「貧乏人の子だくさん」とは、経済的に貧しくても子どもというかけがえのない財産があるとの意味だそうだが、世知辛い現代社会では、経済的なゆとりがないと子どもも産めないのだろうか。
上位に連なる各区の中で、異彩を放っているのが品川区だ。御殿山など一部ハイソなエリアもあるものの、区全体としてみれば住工混在の下町的イメージが強い。
そんな品川区は、地域総出で子育てを担っていこうとする考えが強く、区の施策から末端コミュニティの取り組みに至るまで、この意識が徹底している。だから子どもが増えているのなら、納得の結果である。
少子化時代を象徴する指標として、最近よく耳にする合計特殊出生率。2010年の全国平均値は1.39。東京23区は1.08。しかし合計特殊出生率は、結婚しているかいないかにかかわらず、1人の女性が生涯に産む子供の平均値を示している。

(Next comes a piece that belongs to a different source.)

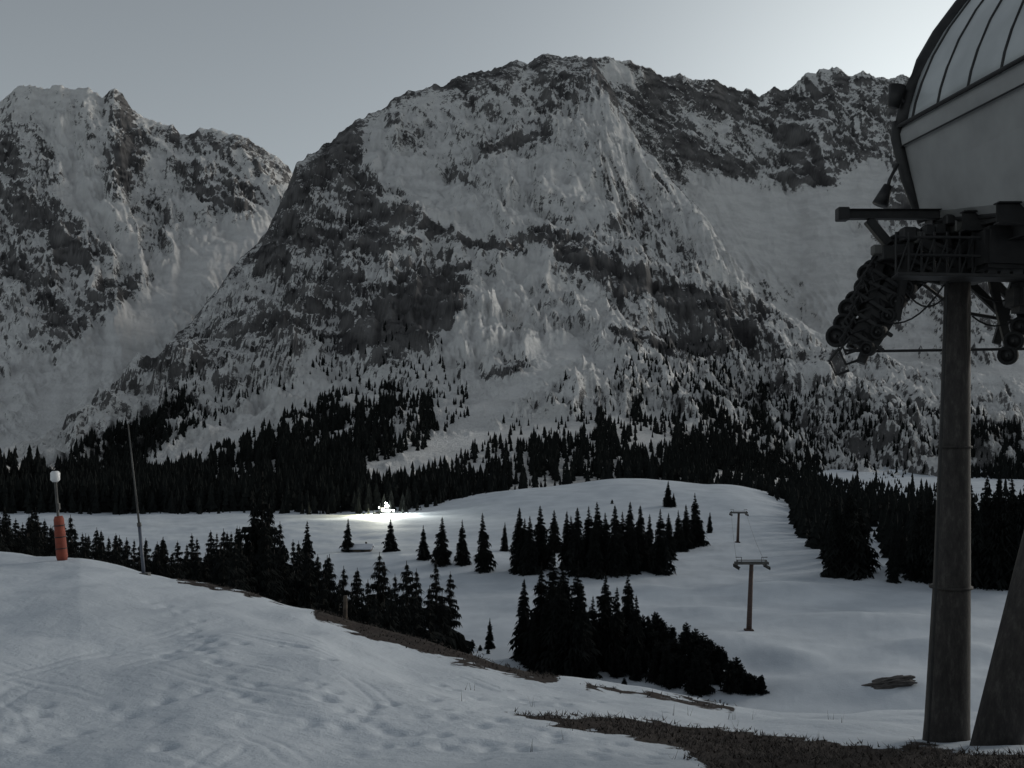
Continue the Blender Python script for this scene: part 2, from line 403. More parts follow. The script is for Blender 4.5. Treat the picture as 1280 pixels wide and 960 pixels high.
def far_tree(seed):
    rr=random.Random(seed);V=[];Fc=[]
    V+= [(-.02,0,0),(.02,0,0),(0,.02,0),(0,0,.3)];Fc+=[(0,1,3),(1,2,3),(2,0,3)]
    tiers=6
    for i in range(tiers):
        z0=.06+.8*i/tiers;z1=min(1,z0+.30);rad=.5*(1-z0)**.9
        b=len(V);n=8;V.append((0,0,z1))
        for k in range(n):
            a=2*math.pi*k/n+i*.4;q=rad*(1.1 if k%2 else .62)*rr.uniform(.7,1.2)
            V.append((q*math.cos(a),q*math.sin(a),z0+rr.uniform(-.04,.04)))
        for k in range(n): Fc.append((b,b+1+k,b+1+(k+1)%n))
    return np.array(V,float),np.array(Fc)
fars=[far_tree(i) for i in range(5)]
P,T,X,D,Z,FO=L2
Tn,Cn=P.shape
places=[]
colw=np.where((P[0]>-300)&(P[0]<1600))[0]
N_try=110000
ri=rng.integers(2,int(430*.7),N_try);ci=rng.choice(colw,N_try)
for i,j in zip(ri,ci):
    if rng.random()>D[i,j]/1300: continue
    if rng.random()<FO[i,j]*.85:
        fx,fy=rng.random(),rng.random()
        i2=min(i+1,Tn-1);j2=min(j+1,Cn-1)
        x=X[i,j]*(1-fx)+X[i,j2]*fx;y=D[i,j]*(1-fy)+D[i2,j]*fy;z=Z[i,j]
        h=rng.uniform(7,16)*(1 if FO[i,j]>.5 else .75)
        if P[i,j]>560: h*=.88
        places.append((x,y,z-1,h,h*rng.uniform(.32,.48),rng.uniform(0,6),int(rng.integers(0,5))))
print('forest trees',len(places))
for k in range(330):
    px=rng.uniform(990,1500);d=rng.uniform(0,1)**1.2
    yb=ip(px,[(990,668),(1030,715),(1100,722),(1280,730),(1500,735)])
    dn=41600/(yb-540);df=ip(px,DB)+20
    dd=dn+(df-dn)*d+2
    if (1085<px<1110 or 1130<px<1142 or 1192<px<1204) and dd<dn+40: continue
    x=(px-640)/F*dd;h=rng.uniform(8,15)*(1 if dd<dn+40 else .8)
    places.append((x,dd,Hs(x,dd)-.3,h,h*rng.uniform(.36,.5),rng.uniform(0,6),int(rng.integers(0,5))))
for k in range(200):
    px=rng.uniform(1030,1500);dd=ip(px,DB)+rng.uniform(20,260)
    if perlin(np.array([px/28.]),np.array([dd/40.]),501)[0]<-.02: continue
    x=(px-640)/F*dd;h=rng.uniform(5,12)
    places.append((x,dd,Hs(x,dd)-.3,h,h*rng.uniform(.36,.5),rng.uniform(0,6),int(rng.integers(0,5))))
merge_instances('distant_forest',fars,places,M_needle)

# ---------------------------------------------------------------- near conifers
def conifer(seed,whorls=30,rad=.2,droop=.25,bare=.05,power=.85):
    rr=random.Random(seed);V=[];Fc=[];mi=[]
    n=7
    for zz,q in ((0,.016),(.5,.010),(1,.001)):
        for k in range(n):
            a=2*math.pi*k/n;V.append((q*math.cos(a),q*math.sin(a),zz))
    for l in range(2):
        for k in range(n):
            a=l*n+k;b=l*n+(k+1)%n
            Fc+=[(a,b,b+n),(a,b+n,a+n)];mi+=[1,1]
    sp=.93/whorls
    lump=[rr.uniform(.75,1.15) for _ in range(8)]
    for w in range(whorls):
        t=w/(whorls-1);zc=bare+(.975-bare)*t**.95
        nb=rr.randint(7,10) if t<.8 else 5
        a0=rr.uniform(0,6.28)
        for k in range(nb):
            z=zc+rr.uniform(-.7,.7)*sp*(1 if t<.93 else .3);tt=min(1,max(0,(z-bare)/(.975-bare)))
            R=rad*((1-tt)**power)*(.9+.1*math.sin(z*19+seed))+.006
            a=a0+2*math.pi*k/nb+rr.uniform(-.25,.25);L=R*rr.uniform(.55,1.2)*lump[int((a%6.283)/6.284*8)]
            ca,sa=math.cos(a),math.sin(a)
            segs=4
            up=.3*L if t>.7 else .02*L
            dr=droop*rr.uniform(.5,1.6)
            def pt(s,side,dz):
                rr_=L*s;zz=z+up*s-dr*L*s*s+dz
                return (ca*rr_-sa*side,sa*rr_+ca*side,zz)
            for s in range(segs):
                s0=s/segs;s1=(s+1)/segs
                wd=(.36*L*(1-s0*.6)+.014)*rr.uniform(.7,1.3)
                for sd in (-1,1):
                    b=len(V)
                    V.append(pt(s0,0,0.006));V.append(pt(s1,0,0.006));V.append(pt(s0+.32+rr.uniform(-.05,.12),sd*wd,-rr.uniform(.05,.35)*L-.008))
                    Fc.append((b,b+1,b+2));mi.append(0)
                b=len(V)
                V.append(pt(s0,0.003,0));V.append(pt(s1,-0.003,0));V.append(pt((s0+s1)/2,rr.uniform(-.012,.012),-rr.uniform(.2,.45)*L-.014))
                Fc.append((b,b+1,b+2));mi.append(0)
    return np.array(V,float),np.array(Fc),mi
conv=[]
for k,(wh,rd,dr,bare,pw) in enumerate(((42,.19,.3,.03,.85),(38,.23,.25,.02,.95),(46,.16,.4,.04,.75),(40,.21,.28,.05,.9))):
    V,Fc,mi=conifer(100+k,wh,rd,dr,bare,pw)
    me=mesh_np('spruce_mesh_%d'%k,V,Fc,M_needle,None,False);me.materials.append(M_bark)
    me.polygons.foreach_set('material_index',np.array(mi,np.int32));conv.append((me,V,Fc))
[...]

結婚しない人が多い東京では、当然数値は低くなる。東京は、少子化問題が先鋭化しているのか、あるいは少子化対策の先進地なのか。
少子化の構造は根が深く、表面的な現象だけを捉えて議論をしても、根本的な解決は得られない。未就学児に対する保育所待機児の割合(2010年)のワースト1位は港区。ベスト1位は杉並区、2位は品川区。紙幅が尽きたが、この数値が示す構造的な意味は、もう読者にはおわかりだろう。